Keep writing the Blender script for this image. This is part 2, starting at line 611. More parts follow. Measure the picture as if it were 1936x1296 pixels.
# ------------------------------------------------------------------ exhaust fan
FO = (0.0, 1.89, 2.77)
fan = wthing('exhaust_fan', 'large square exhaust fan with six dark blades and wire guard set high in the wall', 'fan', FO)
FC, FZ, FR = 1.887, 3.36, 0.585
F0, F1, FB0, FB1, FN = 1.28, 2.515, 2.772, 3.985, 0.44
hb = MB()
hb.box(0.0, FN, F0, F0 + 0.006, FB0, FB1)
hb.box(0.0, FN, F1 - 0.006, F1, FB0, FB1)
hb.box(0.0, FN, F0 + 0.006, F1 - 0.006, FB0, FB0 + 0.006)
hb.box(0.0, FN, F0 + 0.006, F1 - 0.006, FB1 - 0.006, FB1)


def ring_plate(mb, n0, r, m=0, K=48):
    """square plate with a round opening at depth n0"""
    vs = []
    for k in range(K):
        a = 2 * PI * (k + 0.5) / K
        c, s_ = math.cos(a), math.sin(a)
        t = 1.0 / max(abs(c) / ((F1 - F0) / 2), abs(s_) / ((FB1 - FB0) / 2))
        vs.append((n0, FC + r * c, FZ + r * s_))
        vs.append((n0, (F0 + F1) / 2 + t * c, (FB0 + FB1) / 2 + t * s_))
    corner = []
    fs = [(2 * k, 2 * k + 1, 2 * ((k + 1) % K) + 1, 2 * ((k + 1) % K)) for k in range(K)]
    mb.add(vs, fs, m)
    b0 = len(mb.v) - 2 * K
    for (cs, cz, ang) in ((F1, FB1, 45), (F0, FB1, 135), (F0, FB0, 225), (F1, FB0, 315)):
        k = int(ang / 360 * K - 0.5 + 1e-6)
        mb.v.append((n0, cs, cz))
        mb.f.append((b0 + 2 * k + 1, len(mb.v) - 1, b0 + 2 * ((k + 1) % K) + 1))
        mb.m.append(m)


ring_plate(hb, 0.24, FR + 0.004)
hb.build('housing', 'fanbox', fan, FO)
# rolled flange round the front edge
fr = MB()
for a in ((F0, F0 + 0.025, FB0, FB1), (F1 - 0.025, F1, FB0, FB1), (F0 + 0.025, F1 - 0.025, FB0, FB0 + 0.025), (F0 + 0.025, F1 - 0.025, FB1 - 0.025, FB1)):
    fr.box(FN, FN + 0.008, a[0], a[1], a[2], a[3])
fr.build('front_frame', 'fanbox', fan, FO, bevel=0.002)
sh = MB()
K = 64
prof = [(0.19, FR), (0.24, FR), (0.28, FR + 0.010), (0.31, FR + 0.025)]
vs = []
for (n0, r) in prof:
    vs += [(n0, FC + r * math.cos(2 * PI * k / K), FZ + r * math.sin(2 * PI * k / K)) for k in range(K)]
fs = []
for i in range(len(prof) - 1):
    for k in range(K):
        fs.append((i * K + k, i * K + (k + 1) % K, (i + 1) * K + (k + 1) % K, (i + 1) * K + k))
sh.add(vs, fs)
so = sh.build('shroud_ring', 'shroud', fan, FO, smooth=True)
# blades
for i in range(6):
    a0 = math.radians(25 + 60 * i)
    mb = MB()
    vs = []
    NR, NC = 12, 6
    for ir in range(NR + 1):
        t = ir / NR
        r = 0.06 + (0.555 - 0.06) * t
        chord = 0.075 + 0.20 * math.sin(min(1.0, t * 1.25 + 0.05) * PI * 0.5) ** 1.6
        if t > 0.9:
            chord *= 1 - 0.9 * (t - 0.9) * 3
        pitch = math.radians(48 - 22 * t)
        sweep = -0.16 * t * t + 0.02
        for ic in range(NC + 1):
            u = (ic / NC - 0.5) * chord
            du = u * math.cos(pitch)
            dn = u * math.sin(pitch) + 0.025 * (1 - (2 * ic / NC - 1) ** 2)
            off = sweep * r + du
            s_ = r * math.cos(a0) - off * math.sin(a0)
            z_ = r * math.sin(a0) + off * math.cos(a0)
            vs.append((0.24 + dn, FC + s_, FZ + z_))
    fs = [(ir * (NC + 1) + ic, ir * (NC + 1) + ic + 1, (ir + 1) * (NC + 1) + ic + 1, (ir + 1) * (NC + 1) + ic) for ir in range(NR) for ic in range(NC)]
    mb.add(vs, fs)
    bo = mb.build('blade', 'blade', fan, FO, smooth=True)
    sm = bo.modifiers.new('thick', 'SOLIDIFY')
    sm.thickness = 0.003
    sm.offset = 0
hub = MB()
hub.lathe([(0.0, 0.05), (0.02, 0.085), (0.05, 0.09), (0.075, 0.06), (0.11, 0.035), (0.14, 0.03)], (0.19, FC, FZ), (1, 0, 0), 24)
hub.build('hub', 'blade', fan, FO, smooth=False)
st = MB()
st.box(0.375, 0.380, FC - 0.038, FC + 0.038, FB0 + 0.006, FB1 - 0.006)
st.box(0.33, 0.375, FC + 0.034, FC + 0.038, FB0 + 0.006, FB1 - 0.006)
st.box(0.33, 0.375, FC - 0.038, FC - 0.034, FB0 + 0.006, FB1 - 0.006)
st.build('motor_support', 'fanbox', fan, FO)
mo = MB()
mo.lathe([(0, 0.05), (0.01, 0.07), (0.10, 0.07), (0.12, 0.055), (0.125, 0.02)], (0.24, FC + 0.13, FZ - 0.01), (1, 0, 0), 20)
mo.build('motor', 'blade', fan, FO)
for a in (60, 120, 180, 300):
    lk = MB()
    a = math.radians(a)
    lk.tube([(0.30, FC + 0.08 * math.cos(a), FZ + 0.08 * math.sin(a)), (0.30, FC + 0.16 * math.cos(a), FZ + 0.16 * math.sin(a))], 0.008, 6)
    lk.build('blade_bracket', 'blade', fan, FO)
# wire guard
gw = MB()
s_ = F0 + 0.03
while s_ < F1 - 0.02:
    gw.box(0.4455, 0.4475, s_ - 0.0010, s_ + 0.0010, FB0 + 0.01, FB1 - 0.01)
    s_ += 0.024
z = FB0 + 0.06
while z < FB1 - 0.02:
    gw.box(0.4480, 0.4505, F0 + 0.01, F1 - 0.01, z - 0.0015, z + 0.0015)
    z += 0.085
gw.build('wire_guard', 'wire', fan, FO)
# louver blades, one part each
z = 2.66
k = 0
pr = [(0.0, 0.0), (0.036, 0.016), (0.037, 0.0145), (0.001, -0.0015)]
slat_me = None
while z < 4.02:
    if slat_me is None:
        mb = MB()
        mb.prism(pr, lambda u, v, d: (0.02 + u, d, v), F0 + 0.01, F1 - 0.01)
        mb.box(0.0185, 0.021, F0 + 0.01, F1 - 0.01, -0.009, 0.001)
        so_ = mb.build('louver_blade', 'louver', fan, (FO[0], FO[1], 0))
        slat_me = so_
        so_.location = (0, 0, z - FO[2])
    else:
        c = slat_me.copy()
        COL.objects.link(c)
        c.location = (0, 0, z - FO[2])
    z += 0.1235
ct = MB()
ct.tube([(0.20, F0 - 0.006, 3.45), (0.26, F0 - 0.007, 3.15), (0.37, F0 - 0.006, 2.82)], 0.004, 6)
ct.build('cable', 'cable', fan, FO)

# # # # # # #

BRIEF:
Can you give every line above again, exactly as written?

TASK RESPONSE:
Keep writing the Blender script for this image. This is part 2, starting at line 611. More parts follow. Measure the picture as if it were 1936x1296 pixels.
# ------------------------------------------------------------------ exhaust fan
FO = (0.0, 1.89, 2.77)
fan = wthing('exhaust_fan', 'large square exhaust fan with six dark blades and wire guard set high in the wall', 'fan', FO)
FC, FZ, FR = 1.887, 3.36, 0.585
F0, F1, FB0, FB1, FN = 1.28, 2.515, 2.772, 3.985, 0.44
hb = MB()
hb.box(0.0, FN, F0, F0 + 0.006, FB0, FB1)
hb.box(0.0, FN, F1 - 0.006, F1, FB0, FB1)
hb.box(0.0, FN, F0 + 0.006, F1 - 0.006, FB0, FB0 + 0.006)
hb.box(0.0, FN, F0 + 0.006, F1 - 0.006, FB1 - 0.006, FB1)


def ring_plate(mb, n0, r, m=0, K=48):
    """square plate with a round opening at depth n0"""
    vs = []
    for k in range(K):
        a = 2 * PI * (k + 0.5) / K
        c, s_ = math.cos(a), math.sin(a)
        t = 1.0 / max(abs(c) / ((F1 - F0) / 2), abs(s_) / ((FB1 - FB0) / 2))
        vs.append((n0, FC + r * c, FZ + r * s_))
        vs.append((n0, (F0 + F1) / 2 + t * c, (FB0 + FB1) / 2 + t * s_))
    corner = []
    fs = [(2 * k, 2 * k + 1, 2 * ((k + 1) % K) + 1, 2 * ((k + 1) % K)) for k in range(K)]
    mb.add(vs, fs, m)
    b0 = len(mb.v) - 2 * K
    for (cs, cz, ang) in ((F1, FB1, 45), (F0, FB1, 135), (F0, FB0, 225), (F1, FB0, 315)):
        k = int(ang / 360 * K - 0.5 + 1e-6)
        mb.v.append((n0, cs, cz))
        mb.f.append((b0 + 2 * k + 1, len(mb.v) - 1, b0 + 2 * ((k + 1) % K) + 1))
        mb.m.append(m)


ring_plate(hb, 0.24, FR + 0.004)
hb.build('housing', 'fanbox', fan, FO)
# rolled flange round the front edge
fr = MB()
for a in ((F0, F0 + 0.025, FB0, FB1), (F1 - 0.025, F1, FB0, FB1), (F0 + 0.025, F1 - 0.025, FB0, FB0 + 0.025), (F0 + 0.025, F1 - 0.025, FB1 - 0.025, FB1)):
    fr.box(FN, FN + 0.008, a[0], a[1], a[2], a[3])
fr.build('front_frame', 'fanbox', fan, FO, bevel=0.002)
sh = MB()
K = 64
prof = [(0.19, FR), (0.24, FR), (0.28, FR + 0.010), (0.31, FR + 0.025)]
vs = []
for (n0, r) in prof:
    vs += [(n0, FC + r * math.cos(2 * PI * k / K), FZ + r * math.sin(2 * PI * k / K)) for k in range(K)]
fs = []
for i in range(len(prof) - 1):
    for k in range(K):
        fs.append((i * K + k, i * K + (k + 1) % K, (i + 1) * K + (k + 1) % K, (i + 1) * K + k))
sh.add(vs, fs)
so = sh.build('shroud_ring', 'shroud', fan, FO, smooth=True)
# blades
for i in range(6):
    a0 = math.radians(25 + 60 * i)
    mb = MB()
    vs = []
    NR, NC = 12, 6
    for ir in range(NR + 1):
        t = ir / NR
        r = 0.06 + (0.555 - 0.06) * t
        chord = 0.075 + 0.20 * math.sin(min(1.0, t * 1.25 + 0.05) * PI * 0.5) ** 1.6
        if t > 0.9:
            chord *= 1 - 0.9 * (t - 0.9) * 3
        pitch = math.radians(48 - 22 * t)
        sweep = -0.16 * t * t + 0.02
        for ic in range(NC + 1):
            u = (ic / NC - 0.5) * chord
            du = u * math.cos(pitch)
            dn = u * math.sin(pitch) + 0.025 * (1 - (2 * ic / NC - 1) ** 2)
            off = sweep * r + du
            s_ = r * math.cos(a0) - off * math.sin(a0)
            z_ = r * math.sin(a0) + off * math.cos(a0)
            vs.append((0.24 + dn, FC + s_, FZ + z_))
    fs = [(ir * (NC + 1) + ic, ir * (NC + 1) + ic + 1, (ir + 1) * (NC + 1) + ic + 1, (ir + 1) * (NC + 1) + ic) for ir in range(NR) for ic in range(NC)]
    mb.add(vs, fs)
    bo = mb.build('blade', 'blade', fan, FO, smooth=True)
    sm = bo.modifiers.new('thick', 'SOLIDIFY')
    sm.thickness = 0.003
    sm.offset = 0
hub = MB()
hub.lathe([(0.0, 0.05), (0.02, 0.085), (0.05, 0.09), (0.075, 0.06), (0.11, 0.035), (0.14, 0.03)], (0.19, FC, FZ), (1, 0, 0), 24)
hub.build('hub', 'blade', fan, FO, smooth=False)
st = MB()
st.box(0.375, 0.380, FC - 0.038, FC + 0.038, FB0 + 0.006, FB1 - 0.006)
st.box(0.33, 0.375, FC + 0.034, FC + 0.038, FB0 + 0.006, FB1 - 0.006)
st.box(0.33, 0.375, FC - 0.038, FC - 0.034, FB0 + 0.006, FB1 - 0.006)
st.build('motor_support', 'fanbox', fan, FO)
mo = MB()
mo.lathe([(0, 0.05), (0.01, 0.07), (0.10, 0.07), (0.12, 0.055), (0.125, 0.02)], (0.24, FC + 0.13, FZ - 0.01), (1, 0, 0), 20)
mo.build('motor', 'blade', fan, FO)
for a in (60, 120, 180, 300):
    lk = MB()
    a = math.radians(a)
    lk.tube([(0.30, FC + 0.08 * math.cos(a), FZ + 0.08 * math.sin(a)), (0.30, FC + 0.16 * math.cos(a), FZ + 0.16 * math.sin(a))], 0.008, 6)
    lk.build('blade_bracket', 'blade', fan, FO)
# wire guard
gw = MB()
s_ = F0 + 0.03
while s_ < F1 - 0.02:
    gw.box(0.4455, 0.4475, s_ - 0.0010, s_ + 0.0010, FB0 + 0.01, FB1 - 0.01)
    s_ += 0.024
z = FB0 + 0.06
while z < FB1 - 0.02:
    gw.box(0.4480, 0.4505, F0 + 0.01, F1 - 0.01, z - 0.0015, z + 0.0015)
    z += 0.085
gw.build('wire_guard', 'wire', fan, FO)
# louver blades, one part each
z = 2.66
k = 0
pr = [(0.0, 0.0), (0.036, 0.016), (0.037, 0.0145), (0.001, -0.0015)]
slat_me = None
while z < 4.02:
    if slat_me is None:
        mb = MB()
        mb.prism(pr, lambda u, v, d: (0.02 + u, d, v), F0 + 0.01, F1 - 0.01)
        mb.box(0.0185, 0.021, F0 + 0.01, F1 - 0.01, -0.009, 0.001)
        so_ = mb.build('louver_blade', 'louver', fan, (FO[0], FO[1], 0))
        slat_me = so_
        so_.location = (0, 0, z - FO[2])
    else:
        c = slat_me.copy()
        COL.objects.link(c)
        c.location = (0, 0, z - FO[2])
    z += 0.1235
ct = MB()
ct.tube([(0.20, F0 - 0.006, 3.45), (0.26, F0 - 0.007, 3.15), (0.37, F0 - 0.006, 2.82)], 0.004, 6)
ct.build('cable', 'cable', fan, FO)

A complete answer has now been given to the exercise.